The Web is also  a source of financing for these terrorist outfits. In its "Anti-Money Laundering Report 2005," KPMG estimated that $590 billion to $1.5 trillion are laundered through the global economy annually. Money laundering, which was traditionally aligned with crimes like drug trafficking, fraud and theft, is now linked with financing of terrorism, trafficking in people and tax evasion. Internet banking, has given this illegal industry a big fillip as locating money launderers has become more difficult than before.

A wide variety of online scams ranging from fraudulent lottery schemes, credit-related ploys, web page hijacking, and identity theft owe their advent to the Internet, and have been constantly growing. A report by the European Consumer Centre Network shows that e-commerce complaints have doubled between 2004 and 2005. According to the Annual Fraud Report from CyberSource, a provider of secure electronic payment software, online payment fraud cost retailers more than $3 billion in 2006.
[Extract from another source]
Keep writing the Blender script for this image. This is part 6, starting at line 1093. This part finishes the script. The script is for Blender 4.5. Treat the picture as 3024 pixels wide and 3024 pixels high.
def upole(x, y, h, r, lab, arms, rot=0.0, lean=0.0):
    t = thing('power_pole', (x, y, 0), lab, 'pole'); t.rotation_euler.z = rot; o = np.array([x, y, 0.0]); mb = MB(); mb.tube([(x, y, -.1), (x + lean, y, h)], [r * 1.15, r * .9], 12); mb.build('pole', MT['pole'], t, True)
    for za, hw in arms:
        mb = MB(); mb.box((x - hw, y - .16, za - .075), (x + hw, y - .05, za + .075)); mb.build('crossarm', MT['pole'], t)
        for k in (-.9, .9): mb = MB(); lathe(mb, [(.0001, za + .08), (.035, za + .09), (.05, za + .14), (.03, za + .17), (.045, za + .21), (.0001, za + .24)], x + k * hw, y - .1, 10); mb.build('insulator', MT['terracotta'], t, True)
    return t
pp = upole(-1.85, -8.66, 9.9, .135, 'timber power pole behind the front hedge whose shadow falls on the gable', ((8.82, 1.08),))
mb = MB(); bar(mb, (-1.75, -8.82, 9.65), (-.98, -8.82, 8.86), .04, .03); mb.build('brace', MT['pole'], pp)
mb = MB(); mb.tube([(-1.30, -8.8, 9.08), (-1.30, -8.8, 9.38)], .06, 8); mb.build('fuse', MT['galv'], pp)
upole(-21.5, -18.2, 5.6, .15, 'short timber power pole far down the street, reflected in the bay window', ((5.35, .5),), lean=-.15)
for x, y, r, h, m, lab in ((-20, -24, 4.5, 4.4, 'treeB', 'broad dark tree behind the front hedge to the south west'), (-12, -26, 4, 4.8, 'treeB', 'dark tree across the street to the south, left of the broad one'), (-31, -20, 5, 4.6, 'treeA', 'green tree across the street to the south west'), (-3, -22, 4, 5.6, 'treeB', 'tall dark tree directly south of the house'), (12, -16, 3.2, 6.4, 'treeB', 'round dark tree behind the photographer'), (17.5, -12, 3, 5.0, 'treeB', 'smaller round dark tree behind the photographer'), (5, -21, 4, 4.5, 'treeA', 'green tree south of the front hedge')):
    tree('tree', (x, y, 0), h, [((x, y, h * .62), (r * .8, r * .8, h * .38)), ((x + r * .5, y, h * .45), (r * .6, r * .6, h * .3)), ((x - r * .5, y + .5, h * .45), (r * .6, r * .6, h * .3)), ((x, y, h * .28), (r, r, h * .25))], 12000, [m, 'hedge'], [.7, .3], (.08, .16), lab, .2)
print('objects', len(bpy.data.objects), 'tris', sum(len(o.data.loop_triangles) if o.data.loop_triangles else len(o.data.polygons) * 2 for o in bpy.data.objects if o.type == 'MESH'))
Crime against children is arguably the most heinous of crimes against humanity and the Internet has only helped perpetrate it through child pornography, online sexual solicitation, cyber stalking and bullying. According to the report Violence against Children in Cyberspace by

ECPAT International, abuse through new technologies cause deep, pervasive and lasting psychological damage to child victims. A 2002 report by ECPAT International and the Bangkok Post estimated that 100,000 child pornography web sites existed in 2001. This number doubled by 2003.

There exists a vacuum in Internet governance and a need for a monitoring body to prevent such mayhem as above. The US through the ICANN wields unmatched authority over the Internet. With this authority also comes responsibility to monitor the Net. However due to its strategic interests the US is ignoring this need.

A paper by Texas University professor S.R. Salbu, which appeared in the Harvard Journal of Law & Technology states that since the Internet spans the globe and enables worldwide interactions, its monitoring needs to be addressed within the framework of international law. There is need for the ICANN to set up standards to monitor the Net and ensure that it does not become the Achilles heels of globalisation and the knowledge economy, of which it is a major facilitator.